[3D scene scripts]

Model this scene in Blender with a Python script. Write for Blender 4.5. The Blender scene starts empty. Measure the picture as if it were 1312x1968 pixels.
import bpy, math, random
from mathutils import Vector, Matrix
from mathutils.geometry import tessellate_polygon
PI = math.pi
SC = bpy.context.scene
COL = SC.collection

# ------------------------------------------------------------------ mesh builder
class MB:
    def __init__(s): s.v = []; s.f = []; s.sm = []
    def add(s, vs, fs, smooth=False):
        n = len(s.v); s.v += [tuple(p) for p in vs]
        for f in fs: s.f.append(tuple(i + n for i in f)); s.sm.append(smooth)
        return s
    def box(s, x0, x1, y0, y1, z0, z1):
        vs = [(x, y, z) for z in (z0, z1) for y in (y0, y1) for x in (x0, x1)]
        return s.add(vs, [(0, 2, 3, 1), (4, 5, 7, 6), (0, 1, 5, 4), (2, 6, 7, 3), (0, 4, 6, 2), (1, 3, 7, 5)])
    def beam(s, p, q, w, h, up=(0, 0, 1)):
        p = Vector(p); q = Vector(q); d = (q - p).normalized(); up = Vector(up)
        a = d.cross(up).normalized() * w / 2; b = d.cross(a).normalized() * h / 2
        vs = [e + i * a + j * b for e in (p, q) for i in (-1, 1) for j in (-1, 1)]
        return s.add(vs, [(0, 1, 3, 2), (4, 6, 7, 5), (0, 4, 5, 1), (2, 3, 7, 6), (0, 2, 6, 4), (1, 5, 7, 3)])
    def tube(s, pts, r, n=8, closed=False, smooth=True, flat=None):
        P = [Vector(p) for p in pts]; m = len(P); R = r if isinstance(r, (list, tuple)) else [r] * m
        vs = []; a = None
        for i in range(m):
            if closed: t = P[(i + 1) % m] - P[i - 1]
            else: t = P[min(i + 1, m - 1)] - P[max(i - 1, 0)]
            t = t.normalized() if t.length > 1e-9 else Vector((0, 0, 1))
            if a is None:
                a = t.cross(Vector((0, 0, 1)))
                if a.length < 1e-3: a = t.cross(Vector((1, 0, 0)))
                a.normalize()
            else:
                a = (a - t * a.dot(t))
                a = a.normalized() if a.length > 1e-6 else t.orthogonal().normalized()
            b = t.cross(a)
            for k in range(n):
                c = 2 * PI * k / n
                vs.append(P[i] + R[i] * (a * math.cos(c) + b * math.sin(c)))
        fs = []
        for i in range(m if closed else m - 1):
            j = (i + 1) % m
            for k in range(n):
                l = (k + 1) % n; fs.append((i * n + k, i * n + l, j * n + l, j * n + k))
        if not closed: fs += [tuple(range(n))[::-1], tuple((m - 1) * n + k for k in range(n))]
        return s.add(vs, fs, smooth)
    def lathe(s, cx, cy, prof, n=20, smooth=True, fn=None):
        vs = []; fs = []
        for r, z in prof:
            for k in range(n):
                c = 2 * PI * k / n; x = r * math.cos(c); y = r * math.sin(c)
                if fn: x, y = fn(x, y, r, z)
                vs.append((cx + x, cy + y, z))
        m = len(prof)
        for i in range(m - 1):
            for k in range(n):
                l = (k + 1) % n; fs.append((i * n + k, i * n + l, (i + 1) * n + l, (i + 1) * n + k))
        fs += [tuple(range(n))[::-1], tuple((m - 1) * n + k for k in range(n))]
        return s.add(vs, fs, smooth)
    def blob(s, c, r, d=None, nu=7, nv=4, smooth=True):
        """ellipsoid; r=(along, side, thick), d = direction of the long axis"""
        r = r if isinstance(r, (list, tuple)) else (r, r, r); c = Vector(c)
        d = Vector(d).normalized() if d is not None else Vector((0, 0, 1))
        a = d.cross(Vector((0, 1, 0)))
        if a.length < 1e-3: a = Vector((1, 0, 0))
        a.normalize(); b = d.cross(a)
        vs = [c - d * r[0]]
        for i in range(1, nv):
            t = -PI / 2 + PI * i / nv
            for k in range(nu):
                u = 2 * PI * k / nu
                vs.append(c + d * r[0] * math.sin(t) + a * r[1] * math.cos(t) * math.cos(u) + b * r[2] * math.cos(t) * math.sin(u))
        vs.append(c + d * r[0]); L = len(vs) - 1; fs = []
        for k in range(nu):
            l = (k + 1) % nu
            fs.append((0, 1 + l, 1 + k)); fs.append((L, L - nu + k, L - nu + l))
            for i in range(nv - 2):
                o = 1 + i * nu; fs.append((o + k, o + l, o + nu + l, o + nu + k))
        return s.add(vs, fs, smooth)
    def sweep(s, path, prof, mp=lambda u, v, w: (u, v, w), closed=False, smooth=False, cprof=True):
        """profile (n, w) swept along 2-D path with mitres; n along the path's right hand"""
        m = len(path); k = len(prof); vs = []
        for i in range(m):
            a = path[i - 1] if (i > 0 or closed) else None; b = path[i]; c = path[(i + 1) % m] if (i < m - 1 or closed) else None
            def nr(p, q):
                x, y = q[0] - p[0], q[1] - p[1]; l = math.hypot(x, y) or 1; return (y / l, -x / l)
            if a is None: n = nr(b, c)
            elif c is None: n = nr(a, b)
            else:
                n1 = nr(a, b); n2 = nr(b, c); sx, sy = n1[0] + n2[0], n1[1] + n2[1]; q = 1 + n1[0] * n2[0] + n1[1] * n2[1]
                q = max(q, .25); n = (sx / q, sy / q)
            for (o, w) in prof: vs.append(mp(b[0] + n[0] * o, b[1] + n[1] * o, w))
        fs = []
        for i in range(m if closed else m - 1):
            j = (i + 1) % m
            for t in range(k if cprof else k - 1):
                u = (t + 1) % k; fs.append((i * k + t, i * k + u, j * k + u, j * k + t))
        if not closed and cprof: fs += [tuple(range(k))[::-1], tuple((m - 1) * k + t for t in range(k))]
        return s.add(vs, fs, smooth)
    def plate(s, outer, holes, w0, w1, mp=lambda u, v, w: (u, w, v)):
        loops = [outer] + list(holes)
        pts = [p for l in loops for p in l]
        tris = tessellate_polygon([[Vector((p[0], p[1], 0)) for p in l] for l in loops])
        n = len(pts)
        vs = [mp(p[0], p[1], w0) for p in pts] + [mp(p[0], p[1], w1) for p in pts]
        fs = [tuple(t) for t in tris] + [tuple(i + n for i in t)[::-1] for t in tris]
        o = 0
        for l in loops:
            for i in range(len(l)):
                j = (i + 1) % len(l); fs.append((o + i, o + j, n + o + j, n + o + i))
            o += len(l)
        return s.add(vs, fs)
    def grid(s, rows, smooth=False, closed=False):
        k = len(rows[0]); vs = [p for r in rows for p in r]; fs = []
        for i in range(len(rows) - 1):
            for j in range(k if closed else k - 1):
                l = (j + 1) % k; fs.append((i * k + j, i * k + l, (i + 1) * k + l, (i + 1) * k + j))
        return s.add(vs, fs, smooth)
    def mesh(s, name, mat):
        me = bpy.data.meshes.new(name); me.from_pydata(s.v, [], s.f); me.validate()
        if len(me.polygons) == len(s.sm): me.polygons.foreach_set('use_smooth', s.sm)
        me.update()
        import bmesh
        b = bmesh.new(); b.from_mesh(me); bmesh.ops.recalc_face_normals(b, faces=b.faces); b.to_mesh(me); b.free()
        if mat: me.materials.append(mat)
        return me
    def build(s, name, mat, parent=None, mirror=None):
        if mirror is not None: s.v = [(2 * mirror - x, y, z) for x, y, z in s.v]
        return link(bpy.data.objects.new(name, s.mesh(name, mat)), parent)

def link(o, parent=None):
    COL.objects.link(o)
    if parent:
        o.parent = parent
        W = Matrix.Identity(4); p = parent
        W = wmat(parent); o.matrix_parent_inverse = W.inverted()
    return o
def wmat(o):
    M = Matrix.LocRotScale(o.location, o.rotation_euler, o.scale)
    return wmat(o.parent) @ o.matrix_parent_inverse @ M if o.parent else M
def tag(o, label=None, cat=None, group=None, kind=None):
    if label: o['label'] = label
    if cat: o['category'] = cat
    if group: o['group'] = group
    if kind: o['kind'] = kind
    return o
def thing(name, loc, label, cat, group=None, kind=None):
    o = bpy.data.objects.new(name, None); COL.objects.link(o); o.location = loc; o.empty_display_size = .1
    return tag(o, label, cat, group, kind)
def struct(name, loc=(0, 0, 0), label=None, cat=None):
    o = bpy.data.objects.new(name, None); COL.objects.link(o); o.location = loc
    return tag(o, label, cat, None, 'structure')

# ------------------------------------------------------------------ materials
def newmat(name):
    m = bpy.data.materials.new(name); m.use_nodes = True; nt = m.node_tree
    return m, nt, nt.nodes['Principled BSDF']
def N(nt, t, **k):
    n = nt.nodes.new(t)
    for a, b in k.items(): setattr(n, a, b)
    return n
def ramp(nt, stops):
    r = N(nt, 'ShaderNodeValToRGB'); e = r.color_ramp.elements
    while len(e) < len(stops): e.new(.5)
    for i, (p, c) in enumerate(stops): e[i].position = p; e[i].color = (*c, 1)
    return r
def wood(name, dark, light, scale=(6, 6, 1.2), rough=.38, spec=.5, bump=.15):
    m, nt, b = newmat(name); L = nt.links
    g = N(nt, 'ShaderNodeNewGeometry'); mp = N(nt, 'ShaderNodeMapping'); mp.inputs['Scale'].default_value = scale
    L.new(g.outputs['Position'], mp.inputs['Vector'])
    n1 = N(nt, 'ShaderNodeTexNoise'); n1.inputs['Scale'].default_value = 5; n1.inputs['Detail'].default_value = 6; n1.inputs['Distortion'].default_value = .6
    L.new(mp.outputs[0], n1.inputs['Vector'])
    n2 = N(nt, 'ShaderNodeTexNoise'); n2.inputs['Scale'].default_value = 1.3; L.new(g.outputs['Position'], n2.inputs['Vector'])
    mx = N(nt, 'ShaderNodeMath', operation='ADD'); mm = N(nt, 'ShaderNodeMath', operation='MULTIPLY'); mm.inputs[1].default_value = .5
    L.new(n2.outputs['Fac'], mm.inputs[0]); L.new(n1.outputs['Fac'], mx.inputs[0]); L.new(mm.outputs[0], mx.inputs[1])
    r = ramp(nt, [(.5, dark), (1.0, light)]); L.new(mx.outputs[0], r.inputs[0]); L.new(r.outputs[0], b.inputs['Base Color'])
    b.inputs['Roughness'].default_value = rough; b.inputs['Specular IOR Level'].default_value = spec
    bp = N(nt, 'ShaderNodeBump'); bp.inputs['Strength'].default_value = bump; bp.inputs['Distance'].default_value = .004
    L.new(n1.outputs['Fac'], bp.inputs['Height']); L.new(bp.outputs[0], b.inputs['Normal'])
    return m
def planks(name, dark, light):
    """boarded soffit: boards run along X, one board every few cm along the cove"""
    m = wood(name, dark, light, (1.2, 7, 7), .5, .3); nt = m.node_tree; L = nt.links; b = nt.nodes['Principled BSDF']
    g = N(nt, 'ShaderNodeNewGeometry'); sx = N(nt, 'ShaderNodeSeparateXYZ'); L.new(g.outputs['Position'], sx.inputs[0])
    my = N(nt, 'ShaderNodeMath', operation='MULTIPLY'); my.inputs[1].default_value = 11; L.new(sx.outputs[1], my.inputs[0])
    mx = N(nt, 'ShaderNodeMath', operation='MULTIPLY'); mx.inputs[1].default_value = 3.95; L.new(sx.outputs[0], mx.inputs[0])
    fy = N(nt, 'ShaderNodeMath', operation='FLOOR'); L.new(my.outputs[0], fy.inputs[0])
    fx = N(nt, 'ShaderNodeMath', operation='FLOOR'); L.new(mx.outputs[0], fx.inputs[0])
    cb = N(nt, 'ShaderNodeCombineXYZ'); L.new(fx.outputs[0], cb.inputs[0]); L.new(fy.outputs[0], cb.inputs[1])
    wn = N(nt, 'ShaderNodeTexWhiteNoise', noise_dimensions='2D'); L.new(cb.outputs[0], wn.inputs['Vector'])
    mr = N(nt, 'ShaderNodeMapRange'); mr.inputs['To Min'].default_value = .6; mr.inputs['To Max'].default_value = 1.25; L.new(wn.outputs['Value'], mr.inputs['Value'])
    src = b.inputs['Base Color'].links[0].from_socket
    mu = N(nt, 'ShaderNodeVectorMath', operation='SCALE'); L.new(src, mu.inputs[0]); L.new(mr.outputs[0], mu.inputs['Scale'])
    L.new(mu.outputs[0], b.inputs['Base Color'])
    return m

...

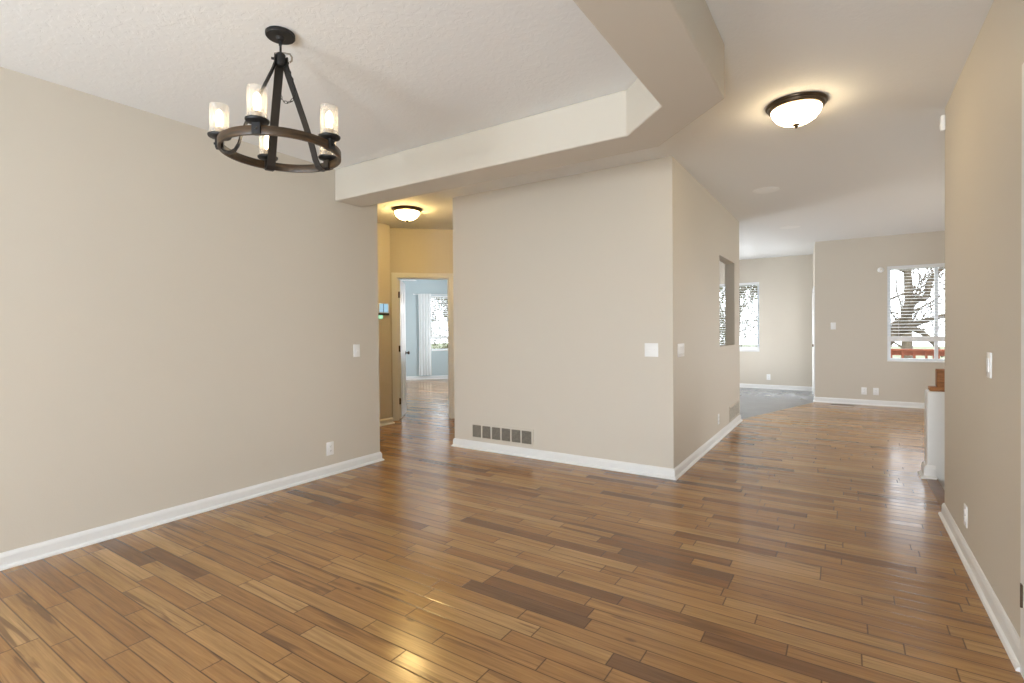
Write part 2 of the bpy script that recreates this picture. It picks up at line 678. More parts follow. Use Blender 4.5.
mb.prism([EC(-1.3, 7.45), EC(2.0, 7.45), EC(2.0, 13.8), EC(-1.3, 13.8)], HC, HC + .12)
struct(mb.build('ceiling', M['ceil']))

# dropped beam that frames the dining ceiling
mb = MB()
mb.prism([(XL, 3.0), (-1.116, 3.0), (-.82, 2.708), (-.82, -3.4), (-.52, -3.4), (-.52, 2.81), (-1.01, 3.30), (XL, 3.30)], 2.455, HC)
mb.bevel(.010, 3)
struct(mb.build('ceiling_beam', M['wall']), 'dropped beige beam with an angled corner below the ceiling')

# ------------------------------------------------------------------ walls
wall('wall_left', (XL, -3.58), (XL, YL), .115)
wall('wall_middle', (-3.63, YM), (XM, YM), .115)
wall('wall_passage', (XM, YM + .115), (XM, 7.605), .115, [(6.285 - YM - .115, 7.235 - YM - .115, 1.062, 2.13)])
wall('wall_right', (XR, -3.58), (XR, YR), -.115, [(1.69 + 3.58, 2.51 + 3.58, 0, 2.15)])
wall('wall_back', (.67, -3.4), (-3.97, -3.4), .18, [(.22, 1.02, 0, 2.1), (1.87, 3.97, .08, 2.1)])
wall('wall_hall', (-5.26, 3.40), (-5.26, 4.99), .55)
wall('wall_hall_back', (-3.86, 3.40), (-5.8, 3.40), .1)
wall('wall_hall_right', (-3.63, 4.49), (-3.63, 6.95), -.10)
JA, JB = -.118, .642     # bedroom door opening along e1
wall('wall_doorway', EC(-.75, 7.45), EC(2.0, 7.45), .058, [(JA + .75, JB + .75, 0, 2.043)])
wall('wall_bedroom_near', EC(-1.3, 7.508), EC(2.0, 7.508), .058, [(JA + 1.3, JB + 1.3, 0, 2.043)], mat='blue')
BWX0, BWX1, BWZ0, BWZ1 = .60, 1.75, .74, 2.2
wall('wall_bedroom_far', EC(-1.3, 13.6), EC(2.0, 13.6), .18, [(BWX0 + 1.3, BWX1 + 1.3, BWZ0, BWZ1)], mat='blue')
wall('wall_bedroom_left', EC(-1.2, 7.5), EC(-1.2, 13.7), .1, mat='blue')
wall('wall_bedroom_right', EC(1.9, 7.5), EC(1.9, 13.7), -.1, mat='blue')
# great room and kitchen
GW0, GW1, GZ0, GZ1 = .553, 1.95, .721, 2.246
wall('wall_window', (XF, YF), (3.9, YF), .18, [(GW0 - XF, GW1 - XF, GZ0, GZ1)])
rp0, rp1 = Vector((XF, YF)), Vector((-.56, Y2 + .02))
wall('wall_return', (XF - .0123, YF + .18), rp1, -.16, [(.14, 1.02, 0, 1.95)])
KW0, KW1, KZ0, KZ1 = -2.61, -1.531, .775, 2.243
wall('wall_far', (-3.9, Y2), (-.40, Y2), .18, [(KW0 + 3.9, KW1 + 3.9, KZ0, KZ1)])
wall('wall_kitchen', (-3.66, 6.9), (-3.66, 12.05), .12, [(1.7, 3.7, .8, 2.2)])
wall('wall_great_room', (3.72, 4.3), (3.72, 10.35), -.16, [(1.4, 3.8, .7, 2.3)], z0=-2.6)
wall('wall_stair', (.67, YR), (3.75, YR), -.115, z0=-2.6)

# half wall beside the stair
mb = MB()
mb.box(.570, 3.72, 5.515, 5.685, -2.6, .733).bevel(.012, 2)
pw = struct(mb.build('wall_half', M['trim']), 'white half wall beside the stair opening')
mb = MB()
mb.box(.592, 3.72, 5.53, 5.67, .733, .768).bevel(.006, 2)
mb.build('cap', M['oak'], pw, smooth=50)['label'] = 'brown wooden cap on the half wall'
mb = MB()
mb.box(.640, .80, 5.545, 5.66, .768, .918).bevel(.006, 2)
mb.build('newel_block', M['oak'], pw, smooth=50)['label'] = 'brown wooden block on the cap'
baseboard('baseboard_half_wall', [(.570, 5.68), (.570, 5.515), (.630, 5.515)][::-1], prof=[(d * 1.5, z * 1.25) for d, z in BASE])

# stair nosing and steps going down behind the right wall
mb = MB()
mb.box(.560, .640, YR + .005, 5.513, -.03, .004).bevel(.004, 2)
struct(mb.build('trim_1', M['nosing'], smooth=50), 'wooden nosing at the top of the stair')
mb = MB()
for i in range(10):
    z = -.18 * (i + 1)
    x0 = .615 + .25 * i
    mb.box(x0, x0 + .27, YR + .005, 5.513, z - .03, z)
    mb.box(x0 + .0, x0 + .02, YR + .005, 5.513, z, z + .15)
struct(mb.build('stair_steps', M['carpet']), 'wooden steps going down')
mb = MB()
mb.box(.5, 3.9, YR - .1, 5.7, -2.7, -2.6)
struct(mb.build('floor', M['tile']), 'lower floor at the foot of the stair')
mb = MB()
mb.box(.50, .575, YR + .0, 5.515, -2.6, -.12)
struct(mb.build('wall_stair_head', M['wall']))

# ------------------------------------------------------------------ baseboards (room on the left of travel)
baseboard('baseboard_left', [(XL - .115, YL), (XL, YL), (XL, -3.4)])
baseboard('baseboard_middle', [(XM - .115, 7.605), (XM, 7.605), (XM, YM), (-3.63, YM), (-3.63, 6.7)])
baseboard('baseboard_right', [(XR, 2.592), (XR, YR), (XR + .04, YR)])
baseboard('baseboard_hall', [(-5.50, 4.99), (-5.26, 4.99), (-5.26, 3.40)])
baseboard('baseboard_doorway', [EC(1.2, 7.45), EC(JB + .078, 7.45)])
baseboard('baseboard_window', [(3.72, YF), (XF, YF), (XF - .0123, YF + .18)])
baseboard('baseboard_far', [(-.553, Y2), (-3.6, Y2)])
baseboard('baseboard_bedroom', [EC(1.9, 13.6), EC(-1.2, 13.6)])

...

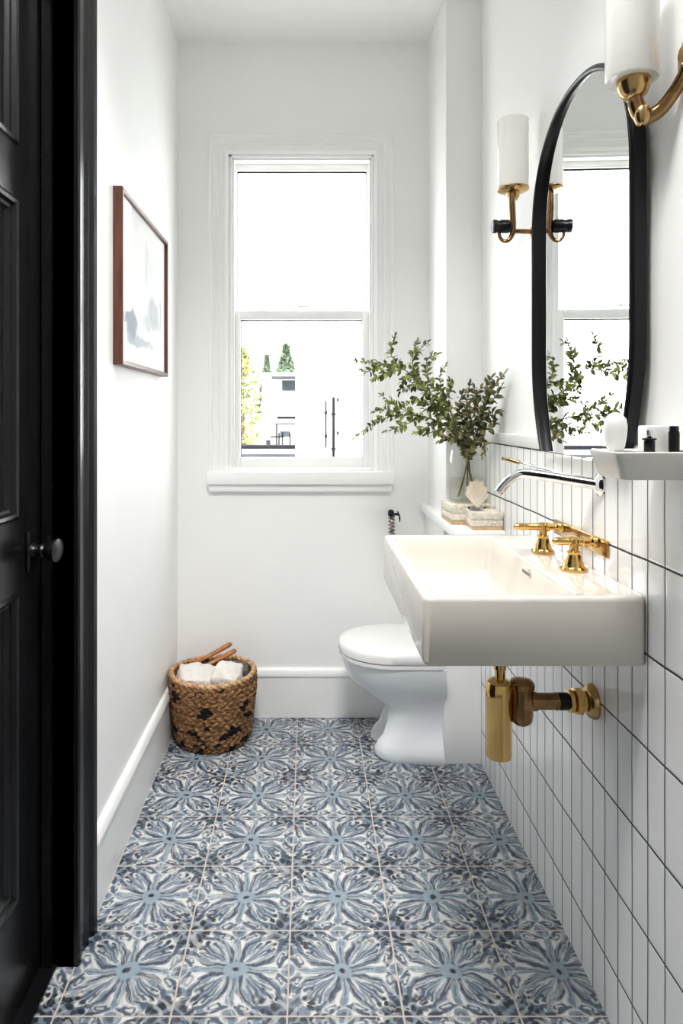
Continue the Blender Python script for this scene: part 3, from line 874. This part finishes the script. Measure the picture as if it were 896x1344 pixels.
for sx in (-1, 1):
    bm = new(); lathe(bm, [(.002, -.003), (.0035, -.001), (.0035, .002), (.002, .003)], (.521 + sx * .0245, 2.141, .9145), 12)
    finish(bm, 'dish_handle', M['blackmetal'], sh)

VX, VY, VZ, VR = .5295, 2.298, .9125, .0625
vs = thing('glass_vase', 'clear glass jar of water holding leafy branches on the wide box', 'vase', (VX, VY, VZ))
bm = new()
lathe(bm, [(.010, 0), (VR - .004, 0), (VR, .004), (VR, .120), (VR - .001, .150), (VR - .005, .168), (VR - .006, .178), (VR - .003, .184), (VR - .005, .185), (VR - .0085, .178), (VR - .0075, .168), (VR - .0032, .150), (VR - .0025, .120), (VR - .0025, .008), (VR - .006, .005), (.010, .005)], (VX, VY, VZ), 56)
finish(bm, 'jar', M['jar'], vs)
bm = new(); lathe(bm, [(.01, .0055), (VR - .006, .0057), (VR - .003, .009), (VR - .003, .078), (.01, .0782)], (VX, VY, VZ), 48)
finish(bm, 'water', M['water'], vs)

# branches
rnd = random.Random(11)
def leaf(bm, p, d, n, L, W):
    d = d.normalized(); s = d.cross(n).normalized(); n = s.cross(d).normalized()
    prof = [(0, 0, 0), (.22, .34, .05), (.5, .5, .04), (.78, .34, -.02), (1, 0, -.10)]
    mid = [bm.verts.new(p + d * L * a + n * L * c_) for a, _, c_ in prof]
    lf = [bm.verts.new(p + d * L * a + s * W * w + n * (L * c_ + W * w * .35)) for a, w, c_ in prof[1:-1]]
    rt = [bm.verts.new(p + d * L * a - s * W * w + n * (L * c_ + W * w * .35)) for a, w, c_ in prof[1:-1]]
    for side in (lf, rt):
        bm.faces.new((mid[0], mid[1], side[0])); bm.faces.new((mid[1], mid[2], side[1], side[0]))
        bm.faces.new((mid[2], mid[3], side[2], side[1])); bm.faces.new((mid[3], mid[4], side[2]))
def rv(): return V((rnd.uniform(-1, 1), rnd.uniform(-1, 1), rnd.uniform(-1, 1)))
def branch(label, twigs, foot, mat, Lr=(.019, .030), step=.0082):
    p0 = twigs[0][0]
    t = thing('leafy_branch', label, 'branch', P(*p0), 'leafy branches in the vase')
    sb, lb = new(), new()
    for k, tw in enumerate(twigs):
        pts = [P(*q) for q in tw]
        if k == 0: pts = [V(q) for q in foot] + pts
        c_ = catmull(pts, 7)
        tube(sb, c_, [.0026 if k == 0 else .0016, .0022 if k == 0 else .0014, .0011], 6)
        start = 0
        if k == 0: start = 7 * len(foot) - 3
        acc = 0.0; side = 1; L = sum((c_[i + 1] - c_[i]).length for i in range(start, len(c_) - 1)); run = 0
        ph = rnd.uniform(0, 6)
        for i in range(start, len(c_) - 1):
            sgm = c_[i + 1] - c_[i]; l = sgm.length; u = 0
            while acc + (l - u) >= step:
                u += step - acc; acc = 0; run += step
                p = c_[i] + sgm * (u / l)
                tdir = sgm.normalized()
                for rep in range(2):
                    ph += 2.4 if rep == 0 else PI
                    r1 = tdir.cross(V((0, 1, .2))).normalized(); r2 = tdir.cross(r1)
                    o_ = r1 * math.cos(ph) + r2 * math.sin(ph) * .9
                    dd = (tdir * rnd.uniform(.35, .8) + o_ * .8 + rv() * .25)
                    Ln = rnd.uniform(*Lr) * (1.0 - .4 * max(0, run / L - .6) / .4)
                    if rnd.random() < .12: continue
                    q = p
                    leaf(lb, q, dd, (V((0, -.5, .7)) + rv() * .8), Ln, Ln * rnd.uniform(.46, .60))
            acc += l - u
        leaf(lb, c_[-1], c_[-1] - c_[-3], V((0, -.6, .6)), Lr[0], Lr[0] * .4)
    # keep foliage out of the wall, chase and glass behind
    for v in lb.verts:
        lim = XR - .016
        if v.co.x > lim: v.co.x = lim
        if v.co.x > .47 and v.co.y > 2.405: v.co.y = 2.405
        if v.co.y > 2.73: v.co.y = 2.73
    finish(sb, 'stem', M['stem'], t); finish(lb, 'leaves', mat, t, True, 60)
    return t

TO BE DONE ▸
Search the data for the string "with". List each line that has it.

RIGHT ANSWER ▸
Model this scene in Blender with a Python script. Write for Blender 4.5. The Blender scene starts empty. Measure the picture as if it were 1312x1968 pixels.
        """profile (n, w) swept along 2-D path with mitres; n along the path's right hand"""
struct(mb.build('ceiling_beam', M['wall']), 'dropped beige beam with an angled corner below the ceiling')